> _What the task asks_
From the first line of the data below, copy each line up to the one containing "return b.done()", and include that line too.

--- START Material provided ---

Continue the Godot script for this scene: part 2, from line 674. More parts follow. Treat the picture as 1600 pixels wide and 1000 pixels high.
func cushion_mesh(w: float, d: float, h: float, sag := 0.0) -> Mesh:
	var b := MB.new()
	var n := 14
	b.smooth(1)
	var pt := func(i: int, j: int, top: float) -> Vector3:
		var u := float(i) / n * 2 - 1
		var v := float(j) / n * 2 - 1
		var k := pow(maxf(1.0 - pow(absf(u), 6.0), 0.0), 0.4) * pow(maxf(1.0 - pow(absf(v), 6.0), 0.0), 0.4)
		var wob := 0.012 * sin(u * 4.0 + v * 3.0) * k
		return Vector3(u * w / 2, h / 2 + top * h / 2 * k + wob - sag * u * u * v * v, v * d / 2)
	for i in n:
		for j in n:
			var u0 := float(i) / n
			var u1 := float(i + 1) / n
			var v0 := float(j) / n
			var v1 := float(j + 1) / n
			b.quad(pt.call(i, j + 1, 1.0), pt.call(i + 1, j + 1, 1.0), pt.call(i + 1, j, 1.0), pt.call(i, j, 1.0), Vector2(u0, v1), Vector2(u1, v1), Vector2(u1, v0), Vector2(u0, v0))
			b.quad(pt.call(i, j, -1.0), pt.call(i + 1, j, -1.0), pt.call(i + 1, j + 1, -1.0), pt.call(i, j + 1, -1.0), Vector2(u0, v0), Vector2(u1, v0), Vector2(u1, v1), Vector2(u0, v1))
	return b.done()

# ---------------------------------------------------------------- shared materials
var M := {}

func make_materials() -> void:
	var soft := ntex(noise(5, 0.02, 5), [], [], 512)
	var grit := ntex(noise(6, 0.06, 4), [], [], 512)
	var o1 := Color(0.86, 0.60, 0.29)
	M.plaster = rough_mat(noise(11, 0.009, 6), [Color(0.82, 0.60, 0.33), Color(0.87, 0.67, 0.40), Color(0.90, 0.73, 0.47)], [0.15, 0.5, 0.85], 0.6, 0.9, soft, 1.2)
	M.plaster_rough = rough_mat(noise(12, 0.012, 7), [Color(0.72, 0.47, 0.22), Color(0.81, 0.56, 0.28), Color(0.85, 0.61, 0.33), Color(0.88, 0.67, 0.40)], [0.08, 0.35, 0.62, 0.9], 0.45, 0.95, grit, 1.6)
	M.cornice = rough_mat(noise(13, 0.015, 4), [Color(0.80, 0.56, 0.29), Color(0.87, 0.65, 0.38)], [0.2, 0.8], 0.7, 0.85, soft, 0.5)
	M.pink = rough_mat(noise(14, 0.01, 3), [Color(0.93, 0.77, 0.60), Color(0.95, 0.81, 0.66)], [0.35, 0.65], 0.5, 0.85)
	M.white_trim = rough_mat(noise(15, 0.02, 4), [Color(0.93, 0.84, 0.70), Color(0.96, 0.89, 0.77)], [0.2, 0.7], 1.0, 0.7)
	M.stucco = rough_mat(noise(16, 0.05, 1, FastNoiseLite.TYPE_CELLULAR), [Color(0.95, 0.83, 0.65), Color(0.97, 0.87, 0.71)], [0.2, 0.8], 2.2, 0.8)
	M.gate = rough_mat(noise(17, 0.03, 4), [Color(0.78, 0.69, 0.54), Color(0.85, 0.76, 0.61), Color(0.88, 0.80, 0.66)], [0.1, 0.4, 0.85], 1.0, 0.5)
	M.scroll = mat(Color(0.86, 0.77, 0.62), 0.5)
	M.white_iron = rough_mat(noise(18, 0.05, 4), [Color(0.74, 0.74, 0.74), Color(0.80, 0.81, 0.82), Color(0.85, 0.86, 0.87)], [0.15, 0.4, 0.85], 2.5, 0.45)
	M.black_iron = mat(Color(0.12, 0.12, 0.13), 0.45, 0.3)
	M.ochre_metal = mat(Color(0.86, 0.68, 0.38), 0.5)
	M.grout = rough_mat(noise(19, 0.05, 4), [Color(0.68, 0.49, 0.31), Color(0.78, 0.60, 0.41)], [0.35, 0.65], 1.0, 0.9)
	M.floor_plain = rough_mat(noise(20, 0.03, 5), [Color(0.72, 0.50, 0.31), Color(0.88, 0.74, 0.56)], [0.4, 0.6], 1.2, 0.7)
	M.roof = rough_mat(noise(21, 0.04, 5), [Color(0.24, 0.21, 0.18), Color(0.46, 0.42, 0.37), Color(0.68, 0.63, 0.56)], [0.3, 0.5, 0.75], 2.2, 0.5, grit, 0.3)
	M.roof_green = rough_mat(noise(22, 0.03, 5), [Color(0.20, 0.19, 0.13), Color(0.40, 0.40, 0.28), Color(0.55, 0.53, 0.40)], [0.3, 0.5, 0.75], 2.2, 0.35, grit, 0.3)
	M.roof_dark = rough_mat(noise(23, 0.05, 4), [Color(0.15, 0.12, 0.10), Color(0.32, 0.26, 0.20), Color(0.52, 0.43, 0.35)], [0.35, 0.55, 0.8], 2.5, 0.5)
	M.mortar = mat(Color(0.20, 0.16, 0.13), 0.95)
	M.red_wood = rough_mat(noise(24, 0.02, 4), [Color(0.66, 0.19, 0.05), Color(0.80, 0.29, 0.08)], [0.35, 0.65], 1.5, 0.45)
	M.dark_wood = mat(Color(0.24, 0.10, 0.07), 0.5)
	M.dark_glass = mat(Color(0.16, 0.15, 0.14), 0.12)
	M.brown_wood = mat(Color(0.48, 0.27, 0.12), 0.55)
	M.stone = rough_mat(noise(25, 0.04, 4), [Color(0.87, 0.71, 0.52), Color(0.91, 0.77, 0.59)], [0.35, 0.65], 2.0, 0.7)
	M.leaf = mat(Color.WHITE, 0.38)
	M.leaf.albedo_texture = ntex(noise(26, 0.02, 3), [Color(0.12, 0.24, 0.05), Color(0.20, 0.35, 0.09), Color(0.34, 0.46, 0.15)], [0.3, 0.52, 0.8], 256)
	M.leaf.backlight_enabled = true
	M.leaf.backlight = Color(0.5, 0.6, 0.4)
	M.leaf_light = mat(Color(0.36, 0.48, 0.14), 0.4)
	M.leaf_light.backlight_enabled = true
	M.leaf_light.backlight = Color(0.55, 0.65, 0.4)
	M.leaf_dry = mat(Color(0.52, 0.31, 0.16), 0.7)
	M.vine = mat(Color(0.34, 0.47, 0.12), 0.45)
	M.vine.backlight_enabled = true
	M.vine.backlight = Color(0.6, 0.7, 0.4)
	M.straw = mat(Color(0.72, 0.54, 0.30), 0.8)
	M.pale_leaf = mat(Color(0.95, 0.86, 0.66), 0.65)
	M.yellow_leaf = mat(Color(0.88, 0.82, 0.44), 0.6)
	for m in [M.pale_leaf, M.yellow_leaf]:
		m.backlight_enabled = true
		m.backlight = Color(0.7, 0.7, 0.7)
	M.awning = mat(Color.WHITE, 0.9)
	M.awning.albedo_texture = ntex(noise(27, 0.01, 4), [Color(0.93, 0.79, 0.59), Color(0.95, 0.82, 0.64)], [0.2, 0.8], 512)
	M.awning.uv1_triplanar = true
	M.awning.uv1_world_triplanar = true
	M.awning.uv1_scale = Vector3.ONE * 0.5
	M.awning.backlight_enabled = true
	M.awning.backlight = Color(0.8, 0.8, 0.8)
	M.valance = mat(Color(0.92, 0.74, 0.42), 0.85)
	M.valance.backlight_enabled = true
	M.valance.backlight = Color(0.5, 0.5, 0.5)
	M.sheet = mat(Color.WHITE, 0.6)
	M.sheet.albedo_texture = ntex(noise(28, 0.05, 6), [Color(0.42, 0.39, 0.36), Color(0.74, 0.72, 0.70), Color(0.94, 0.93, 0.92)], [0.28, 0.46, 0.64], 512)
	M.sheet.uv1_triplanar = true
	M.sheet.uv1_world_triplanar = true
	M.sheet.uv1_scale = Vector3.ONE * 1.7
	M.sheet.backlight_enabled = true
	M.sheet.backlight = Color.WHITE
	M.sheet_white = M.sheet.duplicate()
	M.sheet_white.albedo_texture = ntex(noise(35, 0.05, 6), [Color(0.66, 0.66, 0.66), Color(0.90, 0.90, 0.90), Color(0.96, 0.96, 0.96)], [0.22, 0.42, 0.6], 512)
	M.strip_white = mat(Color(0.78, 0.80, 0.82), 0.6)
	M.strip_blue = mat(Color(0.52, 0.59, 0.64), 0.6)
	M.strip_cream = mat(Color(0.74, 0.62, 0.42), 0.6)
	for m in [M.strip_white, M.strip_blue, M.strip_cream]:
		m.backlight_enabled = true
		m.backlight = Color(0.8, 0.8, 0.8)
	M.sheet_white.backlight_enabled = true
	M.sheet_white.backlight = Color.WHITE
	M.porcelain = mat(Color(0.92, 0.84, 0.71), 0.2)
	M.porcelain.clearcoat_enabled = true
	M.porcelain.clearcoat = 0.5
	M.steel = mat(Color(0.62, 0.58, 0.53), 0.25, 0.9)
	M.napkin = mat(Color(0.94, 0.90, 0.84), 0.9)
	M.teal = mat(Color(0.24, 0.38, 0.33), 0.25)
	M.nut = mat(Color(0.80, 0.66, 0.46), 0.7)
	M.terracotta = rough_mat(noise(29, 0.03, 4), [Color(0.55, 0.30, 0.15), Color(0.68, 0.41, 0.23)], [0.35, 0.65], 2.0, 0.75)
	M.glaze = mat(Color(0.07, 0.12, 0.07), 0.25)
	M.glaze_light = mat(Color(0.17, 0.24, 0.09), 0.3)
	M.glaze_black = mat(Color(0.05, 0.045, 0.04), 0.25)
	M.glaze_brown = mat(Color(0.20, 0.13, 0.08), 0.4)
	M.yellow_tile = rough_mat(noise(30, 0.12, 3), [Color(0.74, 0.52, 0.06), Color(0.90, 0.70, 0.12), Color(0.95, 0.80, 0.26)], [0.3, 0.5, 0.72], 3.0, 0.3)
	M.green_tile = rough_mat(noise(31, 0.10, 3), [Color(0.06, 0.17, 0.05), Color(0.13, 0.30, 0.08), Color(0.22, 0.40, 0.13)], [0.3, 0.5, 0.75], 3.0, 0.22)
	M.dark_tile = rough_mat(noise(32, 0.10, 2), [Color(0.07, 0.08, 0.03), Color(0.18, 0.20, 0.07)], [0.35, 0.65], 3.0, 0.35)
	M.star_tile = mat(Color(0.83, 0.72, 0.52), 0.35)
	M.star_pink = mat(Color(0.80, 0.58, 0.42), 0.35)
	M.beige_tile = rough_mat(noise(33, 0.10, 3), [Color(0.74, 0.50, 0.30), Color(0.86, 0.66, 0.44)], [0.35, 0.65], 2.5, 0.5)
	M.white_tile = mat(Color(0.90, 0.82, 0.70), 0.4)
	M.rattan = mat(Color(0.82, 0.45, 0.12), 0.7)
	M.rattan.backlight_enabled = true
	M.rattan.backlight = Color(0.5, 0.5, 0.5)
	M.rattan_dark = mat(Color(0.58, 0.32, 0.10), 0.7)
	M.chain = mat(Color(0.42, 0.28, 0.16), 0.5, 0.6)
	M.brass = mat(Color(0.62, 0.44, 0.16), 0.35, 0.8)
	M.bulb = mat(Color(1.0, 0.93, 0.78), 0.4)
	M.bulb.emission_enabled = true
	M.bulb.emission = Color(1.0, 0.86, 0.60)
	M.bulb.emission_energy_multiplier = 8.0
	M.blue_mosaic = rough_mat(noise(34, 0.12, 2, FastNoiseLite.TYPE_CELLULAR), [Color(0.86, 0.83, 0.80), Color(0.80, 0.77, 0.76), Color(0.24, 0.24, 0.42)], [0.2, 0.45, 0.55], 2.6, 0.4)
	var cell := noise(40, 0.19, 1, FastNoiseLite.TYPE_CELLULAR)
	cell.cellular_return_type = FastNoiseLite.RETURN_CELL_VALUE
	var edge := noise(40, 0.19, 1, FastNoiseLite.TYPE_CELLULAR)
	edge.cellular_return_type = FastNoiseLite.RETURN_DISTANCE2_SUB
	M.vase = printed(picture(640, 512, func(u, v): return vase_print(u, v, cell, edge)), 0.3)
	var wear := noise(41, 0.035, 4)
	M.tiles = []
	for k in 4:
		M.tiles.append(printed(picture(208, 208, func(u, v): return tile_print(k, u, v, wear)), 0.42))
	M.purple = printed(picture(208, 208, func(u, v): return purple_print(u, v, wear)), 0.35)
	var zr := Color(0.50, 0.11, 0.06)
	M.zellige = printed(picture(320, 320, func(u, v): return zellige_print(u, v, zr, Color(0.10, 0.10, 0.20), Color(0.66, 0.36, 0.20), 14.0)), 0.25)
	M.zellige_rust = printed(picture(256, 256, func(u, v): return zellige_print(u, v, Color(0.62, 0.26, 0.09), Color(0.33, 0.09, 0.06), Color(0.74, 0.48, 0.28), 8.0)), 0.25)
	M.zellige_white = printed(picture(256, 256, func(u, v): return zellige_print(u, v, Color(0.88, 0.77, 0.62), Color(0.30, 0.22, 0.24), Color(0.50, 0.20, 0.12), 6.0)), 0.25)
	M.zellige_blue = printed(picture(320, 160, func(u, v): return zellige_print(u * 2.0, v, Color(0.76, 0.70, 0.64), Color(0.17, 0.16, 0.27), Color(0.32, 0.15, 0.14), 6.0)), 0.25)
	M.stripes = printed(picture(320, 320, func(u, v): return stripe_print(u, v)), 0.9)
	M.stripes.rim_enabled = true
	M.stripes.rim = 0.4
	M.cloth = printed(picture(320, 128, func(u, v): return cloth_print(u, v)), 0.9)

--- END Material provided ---

> _Answer to this exercise_
Continue the Godot script for this scene: part 2, from line 674. More parts follow. Treat the picture as 1600 pixels wide and 1000 pixels high.
func cushion_mesh(w: float, d: float, h: float, sag := 0.0) -> Mesh:
	var b := MB.new()
	var n := 14
	b.smooth(1)
	var pt := func(i: int, j: int, top: float) -> Vector3:
		var u := float(i) / n * 2 - 1
		var v := float(j) / n * 2 - 1
		var k := pow(maxf(1.0 - pow(absf(u), 6.0), 0.0), 0.4) * pow(maxf(1.0 - pow(absf(v), 6.0), 0.0), 0.4)
		var wob := 0.012 * sin(u * 4.0 + v * 3.0) * k
		return Vector3(u * w / 2, h / 2 + top * h / 2 * k + wob - sag * u * u * v * v, v * d / 2)
	for i in n:
		for j in n:
			var u0 := float(i) / n
			var u1 := float(i + 1) / n
			var v0 := float(j) / n
			var v1 := float(j + 1) / n
			b.quad(pt.call(i, j + 1, 1.0), pt.call(i + 1, j + 1, 1.0), pt.call(i + 1, j, 1.0), pt.call(i, j, 1.0), Vector2(u0, v1), Vector2(u1, v1), Vector2(u1, v0), Vector2(u0, v0))
			b.quad(pt.call(i, j, -1.0), pt.call(i + 1, j, -1.0), pt.call(i + 1, j + 1, -1.0), pt.call(i, j + 1, -1.0), Vector2(u0, v0), Vector2(u1, v0), Vector2(u1, v1), Vector2(u0, v1))
	return b.done()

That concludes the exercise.